Sa requête est partagée par plusieurs politiciens. La sénatrice Trix Heberlein – dans une motion déposée à fin 2006 et qui sera débattue lors de la prochaine session de la Chambre basse du Parlement – exhorte le gouvernement à adopter sans tarder toutes les mesures législatives nécessaires. Elle demande aussi une stratégie globale ayant pour but d’empêcher les unions arrangées.
Droit et sensibilisation
A la mi-novembre 2007, le gouvernement suisse a approuvé le rapport qu’elle avait demandé sur la «Répression des mariages forcés et des mariages arrangés».
En résumé, le gouvernement reconnaît la nécessité d’agir juridiquement, mais seulement le cadre du droit civil: «l’introduction d’une norme pénale relative au mariage forcé pourrait sensibiliser davantage l’opinion publique à ce problème. Il est toutefois peu probable qu’un tel signal parvienne aux responsables et aux victimes.»
Le gouvernement estime par ailleurs que les difficultés de vérifier s’il y a effectivement eu contrainte – difficultés liées par exemple au refus des victimes de témoigner – ne seraient pas résolues. Comme première mesure immédiate, les autorités ont décidé de ne plus reconnaître les mariages contractés par des couples ayant moins de 18 ans.

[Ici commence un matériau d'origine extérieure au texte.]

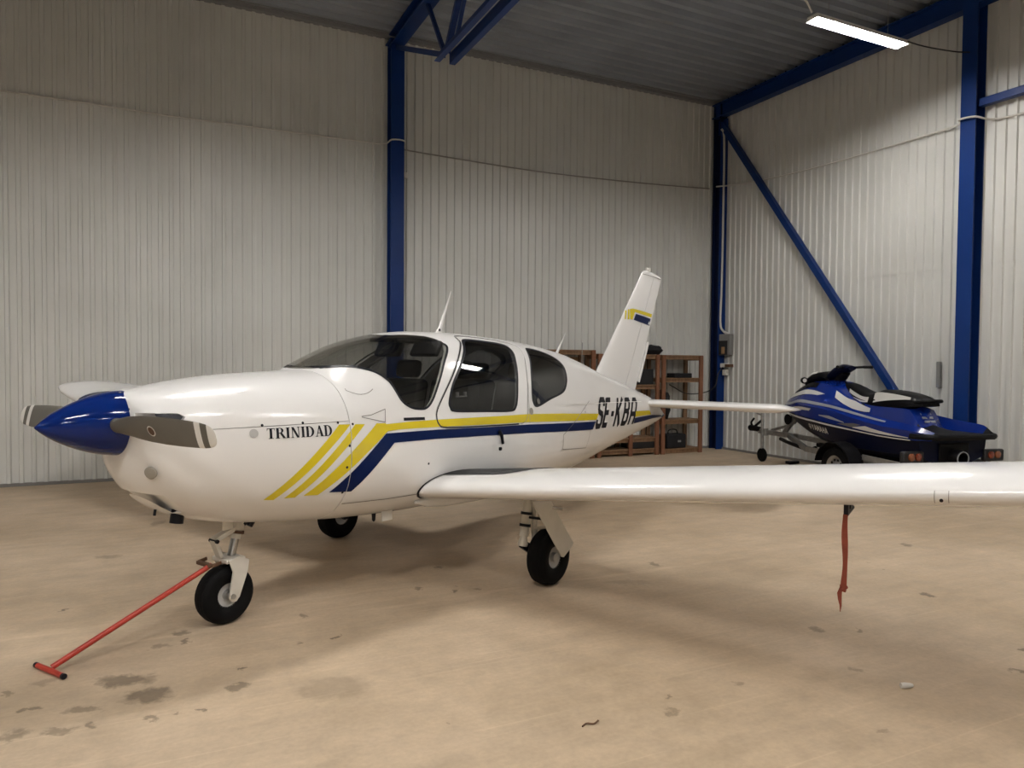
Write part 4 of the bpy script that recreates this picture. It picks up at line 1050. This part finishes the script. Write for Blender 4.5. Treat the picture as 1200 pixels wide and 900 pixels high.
o.location = (-.25, 10.9, 0); props(o, 'small black block at the foot of the back wall left of the nose', 'block')

# =================================================================== SHELVES
def rack(x0, x1, y0, y1, h_, levels, label, mids=(), rail_top=True):
    e = empty('wooden_rack', (x0, y0, 0), 0, label, 'shelf rack'); W, D = x1 - x0, y1 - y0; pw = .075
    for x in [0.0] + [m - x0 for m in mids] + [W]:
        for y in (0.0, D):
            g = G(); g.box((min(max(x, pw / 2), W - pw / 2), min(max(y, .02), D - .02), h_ / 2), (pw, .045, h_)); g.build('post', 'wood_red' if y == 0 else 'wood_tan', e, bevel=.004)
    for z in levels:
        g = G(); g.box((W / 2, .045 + .012, z - .03), (W, .024, .06)); g.build('rail', 'wood_tan', e, None)
        g = G(); g.box((W / 2, D - .057, z - .03), (W, .024, .06)); g.build('rail', 'wood_tan', e, None)
        k = 4; bw = (D - .02) / k
        for i in range(k):
            g = G(); g.box((W / 2, .01 + bw * (i + .5), z + .01), (W, bw - .012, .02)); g.build('shelf_board', 'wood_tan', e, None)
    for x in (0.05, W - .05):
        g = G(); g.box((x, D / 2, h_ - .06), (.024, D, .06)); g.build('side_rail', 'wood_tan', e, None)
    return e
rack(5.45, 6.70, 10.56, 11.02, 1.86, (.09, .75, 1.30, 1.84), 'left wooden rack partly hidden by the rear fuselage')
rack(6.76, 8.06, 10.56, 11.02, 1.80, (.10, .30, 1.24, 1.78), 'middle wooden rack behind the fin with a mid post', (7.45,))
rack(8.10, 9.03, 10.54, 11.02, 1.79, (.07, .60, 1.36, 1.775), 'right wooden rack nearest the corner column')
def item(nm, x, y, z, size, m, label, cat, bev=.02, extra=None):
    e = empty(nm, (x, y, z), 0, label, cat); g = G(); g.box((0, 0, size[2] / 2), size); g.build('body', m, e, bevel=bev, seg=3)
    if extra: extra(e, size)
    return e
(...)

Selon le gouvernement, d’autres mesures préventives peuvent être envisagées. Elles seraient de la compétence de la Confédération et des cantons. Il s’agirait en particulier de campagnes de sensibilisation destinées aux communautés d’immigrés et à ceux qui opèrent en contact étroit avec elles, d’informations ciblées aux futurs époux durant les préparatifs du mariage, d’offres d’aide aux personnes victimes ou menacées de mariages forcés.
Ces projets sont bien accueillis par Lathan Suntharalingam qui ajoute cependant: «les ressortissants étrangers bien intégrés doivent aussi participer activement à leur mise en place».
Le politicien lucernois trouve en effet paradoxal que les questions relatives à l’intégration soient souvent débattues – et parfois instrumentalisées – par des personnes ou des partis qui ont peu d’expérience pratique en la matière.
«Ce serait comme disposer d’un bureau pour l’égalité des sexes occupé uniquement par des hommes», conclut-il.